Monday, January 7, 2013

The Deep and Kon Tiki at Lincoln Center's And the Winner is....

Lincoln Center's series of foreign Oscar hopefuls lucked out with two of the short listed titles playing back to back Saturday night. I and a good number of other New York film people were there.

The evening was thematic in that both stories had to do with true stories set on the ocean, one on the waters around Iceland and the other the vast expanse between South America and Polynesia.

THE DEEP completely flummoxed me. The write up talked about the story being based upon the true life story of how one man survived the sinking of a fishing boat. It made it sound like it was an epic survival tale. I then watched the trailer on You Tube and was completely confused because the film looks like a heavy personal drama with survivor guilt and questions about why did he survive and everyone else die. The actual film has elements of both of those ways of looking at it but it's something else instead, it's more a character study of the man, Gullie, who survived.

Beginning the night before the ship sails the film quickly introduces us to all of the characters. The ship then sets off on it's doomed voyage. We watch as the ship goes down and we see what happens. We also see the reaction to everyone back home, which is at first that Gullie was mistaken, but then they realize he was telling the truth and he quietly becomes a hero, and the object of study since doctors want to know why he survived.

This is a quietly powerful film. It doesn't amp up the story, it just tells it matter of factly. These are just a bunch of guys doing their job until it all goes wrong in an instant. When the ship sinks, the sequence is so matter of fact that we can't really believe that this is how it ends. Its a tragic error that quickly ends the lives of five men, and it's scary because of the simplicity and lack of freaky camera angles or over done sound tracks. This is just the way some people die.

Once the film gets back on land the film remains matter of fact showing the grieving process and how Gullie tries to recover from his own injuries and tries to help the researchers trying to see why he survived.

Its a solid little film that is completely opposite something like The Perfect Storm, with the result that we have a film that moves us with the tale of simple folk who meet tragedy in their lives and just seem to go on. Its real life and not high priced actors in death porn. This really is about the characters and the life they lead.

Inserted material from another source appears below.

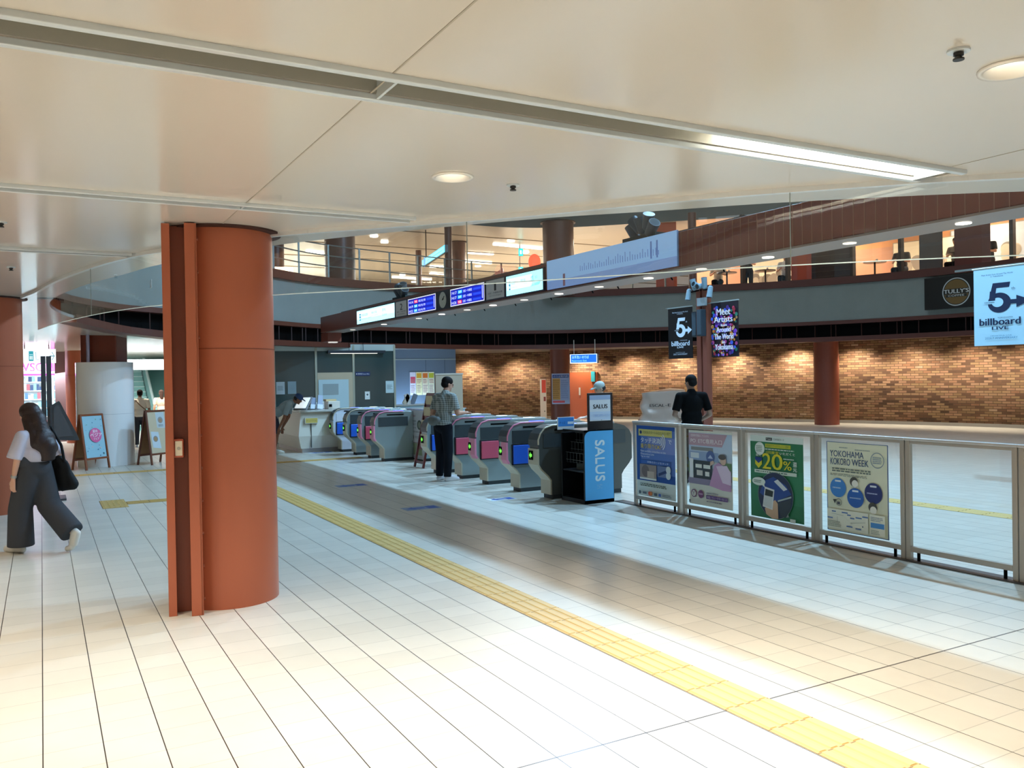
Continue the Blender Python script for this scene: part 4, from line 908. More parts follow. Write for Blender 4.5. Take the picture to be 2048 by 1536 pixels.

I really like the film a great deal, and while I understand why it made the short list of possible Oscar nominees, I really don't expect it to make the final cut. I do however heartily and highly recommend the film.

And DO see this in a theater if you can. The scale of the landscape and the smallness of the figures in it are best reveled on a screen as big as possible.



The second film screened Saturday was Kon-Tiki about Thor Heyerdahl's obsessive drive to prove that Polynesia was populated from the East, and South America in particular.

Best described as a big Hollywood epic by way of Norway, this is as an exciting a film as I've seen in a while. It's the exactly the sort of film that makes you forget that you've read the story and instead has you sitting on the edge of your seat waiting to see how it comes out. (A reviewer sitting behind me was loudly reacting to each twist and turn in the story as if it were a life and death matter)

A beautiful condensation of the events, this is on many levels a grand adventure that not only we don't get in the movies any more, but it's an adventure  that people don't do any more. If  Heyerdahl tried this today there would have been six follow boats and numerous precautions, not a bunch of guys on a boat completely unable to be rescued.

One of the things that I like about the film is the unexpected complexity. Heyerdahl is a seemingly simple character, but as time goes on we see lots of shading. Sure he's obsessive, but it's a mania that will cost him in unexpected ways. I also like how the complexity carries over to the other characters in small ways that say great things. Even Liv, Heyerdahl's far away wife, and a seemingly throw away character is revealed to have more going on than we might think.

Easily the the first film I've seen in 2013 that I know I'll be talking about it at years end. A must see on a BIG screen.


I do have to point out that the film screened in an English language version at Lincoln Center. It didn't looked dubbed, which confuses me since I think this is a shoe in for one of the five best Foreign Language Film nominations.